«Cantù, ora si va in missione assieme.
E c’è da ricostruire»

Intervista con Roberto “Sam” Bianchi, strength & conditioning coach. «Devo ammetterlo: sono orgoglioso di essere tornato parte della famiglia»

A volte ritornano. Già. E lo fanno, come in questo caso, dopo aver lasciato nella precedente esperienza una significativa e chiara traccia di sè. Sia sotto l’aspetto professionale, sia sotto il profilo umano. Roberto “Sam” Bianchi era approdato alla prima squadra della Pallacanestro Cantù nel 2002 per poi mettere radici profonde sino al 2016. E ora, otto anni dopo - quando le primavera sulle spalle sono intanto diventate 64 (è un classe 1960) -, torna a riappropriarsi del proprio ruolo, quello di strength & conditioning coach del club biancoblù.

Anno 2002: lei in realtà debutta come assistente allenatore di Sacripanti.
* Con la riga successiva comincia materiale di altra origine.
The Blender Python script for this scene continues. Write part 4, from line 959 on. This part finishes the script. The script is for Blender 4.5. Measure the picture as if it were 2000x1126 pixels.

È così e soltanto due anni dopo cambio “mestiere”. Pino mi vede lavorare con i giovani, e stiamo parlando della grammatica del sollevamento pesi, e mi chiede di dedicarmi in toto all’aspetto fisico-atletico della squadra di serie A. Accetto e ancora adesso ringrazio la famiglia Corrado e Bruno Arrigoni che hanno avuto fiducia in un perfetto sconosciuto. Dopodiché gli anni a guida Cremascoli hanno permesso di ampliare le basi anche grazie ai tanti viaggi negli Stati Uniti per apprendere e approfondire le nuove tecnologie. Straordinarie, professionalmente, le stagioni in Eurolega per quello che era ormai riconosciuto come il “Cantù lab”, apprezzato e guardato con ammirazione non solo in Italia ma pure all’estero.

Sulla bocca di tutti c’era il cosiddetto “spogliatoio B”.

Eravamo dei moschettieri, noi. Guai a dividerci, sempre insieme pronti a combattere pur supportati dalla spensieratezza che in tanti ci invidiavano.

Il suo addio a Cantù è datato 2016, con l’avvento a capo della società di Dmitry Gerasimenko.

Non riuscivo più a vivere in un ambiente così dove si continuava a cambiare allenatori e giocatori senza più riuscire a tessere rapporti umani. E ho detto stop.

Che ha fatto poi?

Ho collaborato con il Pgc ed è stato un onore e un piacere. Non finirò mai di ringraziare Antonio Munafò che mi ha preso nella sua famiglia e ora vorrei rappresentare un trait d’union tra il settore giovanile e la prima squadra.

Cosa l’ha convinta a tornare alla Pallacanestro Cantù?

La premessa è che non sono più riuscito a entrare in un palazzetto per seguire una partita di Cantù perché mi veniva il magone. La mia prima volta a Desio è stata proprio di recente in occasione del ritorno di Mazzarino. Lì ho rivisto anche Brienza che poco dopo avrebbe firmato. Mi ha chiamato il mio agente prospettandomi la possibilità di lavorare per Cantù. Ne ho parlato con mia moglie che è la mia vera bussola e in 12 secondi mi ha convinto. Così ho accettato.

Ha detto sì anche per una sorta di scommessa?

Preferirei utilizzare il termine missione. Non religiosa, sia chiaro, bensì militare.

Che tipo di lavoro pensa di impostare?

Fondamentale, innanzitutto, vedere prima i giocatori. La prima cosa sarà la valutazione della funzionalità. Cosa riescono a fare, intendo dire. Perché uno intende un giocatore professionista come una persona che scoppia di salute, mentre a volte si deve fare i conti con l’usura. Come fossero dei sedentari specialisti, bravissimi in tre cose, ma per niente stimolati a farne delle altre. Avanti poi con l’applicazione del cosiddetto “metodo Riva” che tanto ci ha dato in passato e che ancora adesso sarà uno dei nostri cardini. E poi lo sviluppo e il controllo della forza senza dar fastidio all’allenamento tecnico. Infine, il monitoraggio continuo dei carichi dell’allenamento.

Pensierino conclusivo?

Ammetto: sono orgoglioso di essere tornato parte della famiglia.